Herkes şanına yakışanı yapar


M. Fethullah Gülen Hocaefendi İzmir-Bornova’da vaizken, Cuma vaazından başka akşam-yatsı arasında uzun gecelerde iki vaktin arasını biraz açar, kısa gecelerde ise yatsından sonra soru-cevaplara başlardı. Herkes istediği soruları sorar, Hocaefendi de hepsine cevap verirdi. Bilhassa Ege Üniversitesi öğrencileri için, çok doyurucu çok faydalı olurdu.

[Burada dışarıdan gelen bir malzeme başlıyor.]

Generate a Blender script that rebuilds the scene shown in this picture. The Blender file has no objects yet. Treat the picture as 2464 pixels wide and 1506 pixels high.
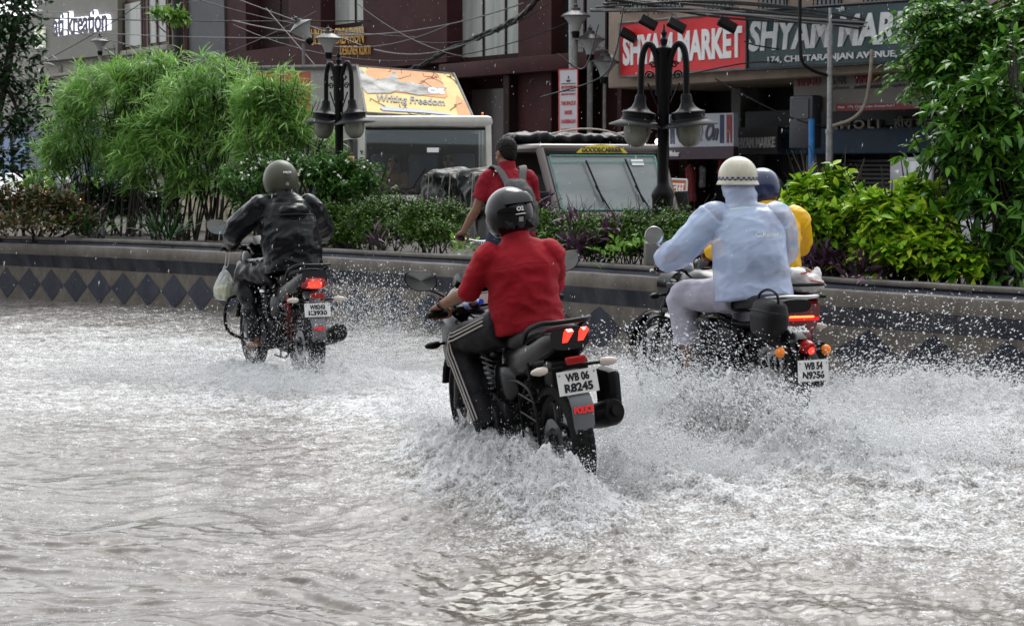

Bu hususta kendisi de şöyle diyor: “Akşamları camide tertip ettiğimiz sorulu-cevaplı sohbetlerde niyetimiz. Müslümanların itikad ve amelle alâkalı sorularına bilebildiğimiz kadarıyla cevap vermektir. (…)  Keşke bütün vazifemiz bu olsa, her zaman  halkla beraber olsak ve bu vazifede bize düşen işi tam yapabilsek… Evet, biz bize düşeni yapabilsek. Zaten insanın şu imtihan dünyasına gönderilmesindeki asıl hikmet ve sır da budur. Bu kainatı kuran, bu düzende her gün ayrı ayrı şeyleri insanlara gösteren, farklı âlemleri  bir şeride takıp halkın nazarına arz eden Allah, herkese bir vazife takdir etmiştir. Öyle ise herkes, kendi çapında, kendisine yüklenen vazifeyi yapmak ve kendisinden istenenleri yerine getirmelidir.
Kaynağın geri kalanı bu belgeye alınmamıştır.